Não sendo judeu, julgo possuir algumas gotas de sangue a correr nas veias dos sefarditas vindos para a Península Ibérica após a destruição do Templo de Jerusalém, num percurso eriçado de cardos, abrolhos, silvas, sarças e pedras dos tortuosos caminhos cruzados e atravessados por mil armadilhas de caça aos judeus. 
Os itinerários da diáspora até chegarem à Península são conhecidos estando publicados em Atlas a possibilitarem-nos a real/realidade de com rigor formularmos o viver aperreado até chegarem a terras nas quais podiam esticar os braços, as mãos modelarem utensílios e artefactos, conceber comeres e beberes conforme os preceitos dietéticos consagrados no Talmude. Os agora raros e famosos cuscos foram concebidos no deserto em fogões portáteis de cerâmica pelos fugitivos judeus a par dos berberes, outras preparações culinárias tiveram a mesma génese (os renitentes em aceitarem a paternidade judaica consultem os receituários da religião mosaica), bem como o precioso beijinho da farinha do qual emanavam os ditos cuscos que ao contrário do propalado por gente inimiga de ler crónicas, cronicões e documentação de letra esgroviada requerem imensa oficina caseira, dias solarengos, colchões adequados e destreza manual. Judeus em Bragança? 

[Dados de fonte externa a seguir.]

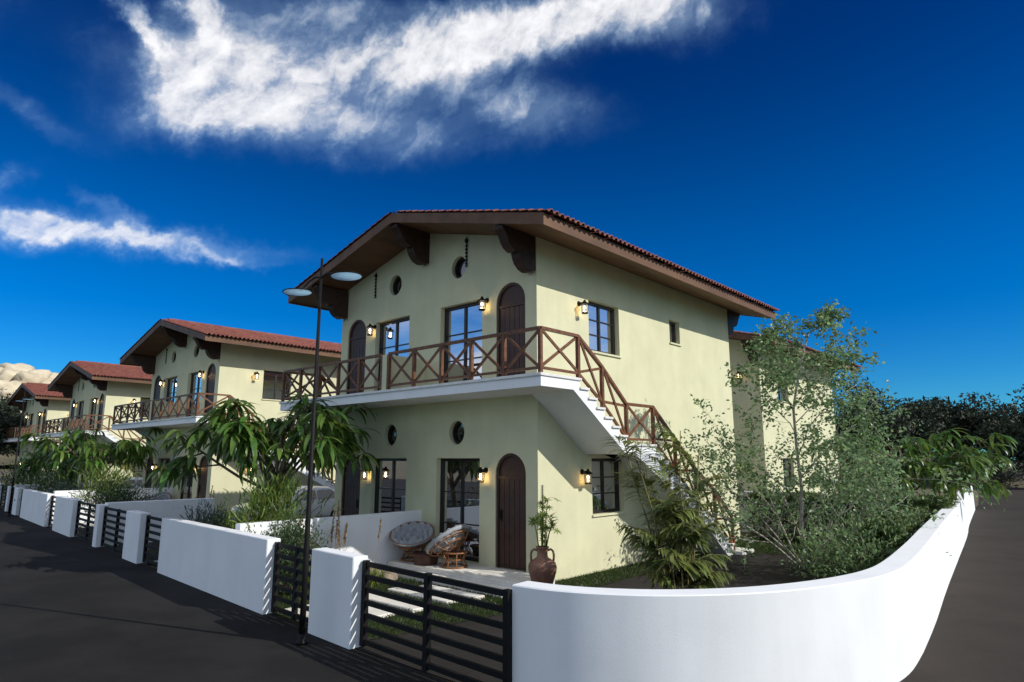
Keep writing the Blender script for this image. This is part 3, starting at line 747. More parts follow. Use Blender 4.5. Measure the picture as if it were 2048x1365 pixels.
def lawn():
    n = 230000
    x = rs.uniform(-3.65, 5.3, n); y = rs.uniform(-4.8, 11.4, n)
    k = inside(LAWN[0], x + rs.normal(0, .05, n), y + rs.normal(0, .05, n))
    for x0, y0, x1, y1 in ((-3.64, -1.42, .42, 0), (-1.75, -3.98, -.05, -3.5), (-1.72, -3.22, .02, -2.72), (-1.7, -2.45, -.02, -2.05), (-1.5, -1.86, .1, -1.62), (-1.72, -4.64, -.25, -4.0), (-3.9, -5, -3.6, 0), (.0, 6.8, 1.35, 7.6)):
        k &= ~((x > x0+.01) & (x < x1-.01) & (y > y0+.01) & (y < y1-.01))
    k &= ~((x < 0.02) & (y > -.02))
    x, y = x[k], y[k]; n = len(x); h = rs.uniform(.025, .06, n)*(1+.5*rs.rand(n)**4); a = rs.uniform(0, 6.283, n); w = rs.uniform(.003, .006, n); le = rs.uniform(.2, .9, n)*h; b_ = rs.uniform(0, 6.283, n)
    dx, dy = np.cos(a)*w, np.sin(a)*w; ox, oy = np.cos(b_)*le, np.sin(b_)*le
    V = np.stack([np.stack([x-dx, y-dy, np.zeros(n)], 1), np.stack([x+dx, y+dy, np.zeros(n)], 1), np.stack([x+ox*.4+dx*.6, y+oy*.4+dy*.6, h*.65], 1), np.stack([x+ox, y+oy, h], 1)], 1).reshape(-1, 3)
    F = np.arange(n*4).reshape(-1, 4)
    o = link('grass', arr_mesh('grass', V, F, 'grass_blade')); tag(o, 'short green lawn grass round the patio and along the villa wall', 'grass', kind='stuff')
lawn()

# ================================================================== STREET LAMPS
def street_lamp(loc, label):
    r_ = empty('street_lamp', loc)
    m = MB(); m.tube([(0, 0, 0), (0, 0, .9), (0, 0, 5.5)], [.046, .04, .02], 12); m.lathe([(.09, 0), (.09, .02), (.055, .04), (.05, .12)], 14); m.build('pole', 'black_metal', r_, smooth=True)
    for s_ in (-1, 1):
        m = MB(); m.tube([(s_*.02, 0, 5.2), (s_*.16, 0, 5.235), (s_*.34, 0, 5.2), (s_*.5, 0, 5.13)], .013, 8); m.build('arm', 'black_metal', r_, smooth=True)
        h = MB(lambda x, y, z: (s_*.68+x*1.0, y*.85, 5.09+z)); h.tube([(.25*math.cos(2*math.pi*k/28), .25*math.sin(2*math.pi*k/28), 0) for k in range(28)], .009, 6, True); hd = h.build('lamp_head', 'black_metal', r_, smooth=True)
        h = MB(lambda x, y, z: (s_*.68+x*1.0, y*.85, 5.09+z)); h.lathe([(.01, -.012), (.24, -.006), (.24, .006), (.01, .02)], 28); h.build('lamp_lens', 'lamp_lens', hd, smooth=True)
    return tag(r_, label, 'street lamp', 'twin-armed street lamps on thin black poles')
street_lamp((.25, -5.36, 0), 'tall thin black street lamp with two pale discs in front of the nearest villa')
street_lamp((-27.3, -3.62, 0), 'distant thin black street lamp near the left picture edge')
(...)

Não vou citar a bibliografia existente bebedouro sempre ao dispor, refiro Mendes dos Remédios, o Abade de Baçal e os processos perpetrados pela sinistra Inquisição, prefiro lembrar acção feia e involucrada na catequese de baixo do olhar do Senhor da Cana Verde, os claustros da Sé que me levou a correr ao lado dos demais meninos a estudarem e receberem o sacramento do Crisma, até à oficina de um sapateiro avô do António Eugénio e gritarmos JUDEU. O homem sentado na tripeça esboçou o gesto de se levantar, nós fugimos, no entanto fui travado pela senhora Dra. Margarida Machado, farmacêutica muito respeitada a qual censurou asperamente a nossa conduta. 
Dada a influência da Mãe do Tony, logo pensei na mão pesada do meu progenitor, logo esqueci a ganga da catequista a nomear malefícios atribuídos aos marranos e restantes judeus. Na rua Direita existiam marcas e métricas de cunho judaico, a Sinagoga, os próprios crentes a demandavam nos dias de culto. 
Na Bragança dos anos cinquenta do século passado existia o acentuado atavismo tolerante, do vive e deixa viver, daí o anti- -semitismo ser subterrâneo ou desprovido de significado social e político, no entanto, os termos judeu e acusa Cristos, eram casquinhados em tons jocosos depreciativos, porque ao fim e ao cabo judeus éramos «todos», por isso irmãos em Cristo. Na semana passada chegou à minha mesa de leitura e cogitação a obra Arrancados da Terra, do investigador brasileiro Lira Neto, no qual em escrita fluente escorada em fontes documentais rigorosas dá ênfase a um grupo de judeus sefarditas de peregrinação em peregrinação, 23 deles estão na génese de Nova Iorque. 
Os sefarditas da Península Ibérica correram Mundo, os nascidos e obrigados a abandonarem a vetusta Bragança muito contribuíram para tal, na sinagoga de Amesterdão o bragançano Oróbio de Castro terçou argumentos doutrinais com o, igualmente famoso Spinoza, ali repousam os seus restos mortais. No Arrancados da Terra, o autor descreve com minúcia o sistema totalitário da Inquisição, a cupidez dos seus membros, a resistência e angústia das suas vítimas, o crapuloso duplo jogo das Cortes as quais no «tapa-destapa» da utilização de cristãos-novos nunca existiu uma réstia de bondade relativamente aos seus financiadores, sim a ânsia pelo dinheiro destinado a suportar extravagâncias, pulsões militares e comerciais da nobreza de sangue azul, hereditária e perdulária. 
Os sefarditas ibéricos lograram levar a bom porto os seus objectivos apesar das tentativas do abafamento de pensamento e ideias provindas do seu labor, importa nos dias correntes não desperdiçarem energias nas bagatelas do quotidiano, continuarem fiéis a si próprios e orgulhosos do seu passado dos dias de dor, também dos momentos de regozijo e glória.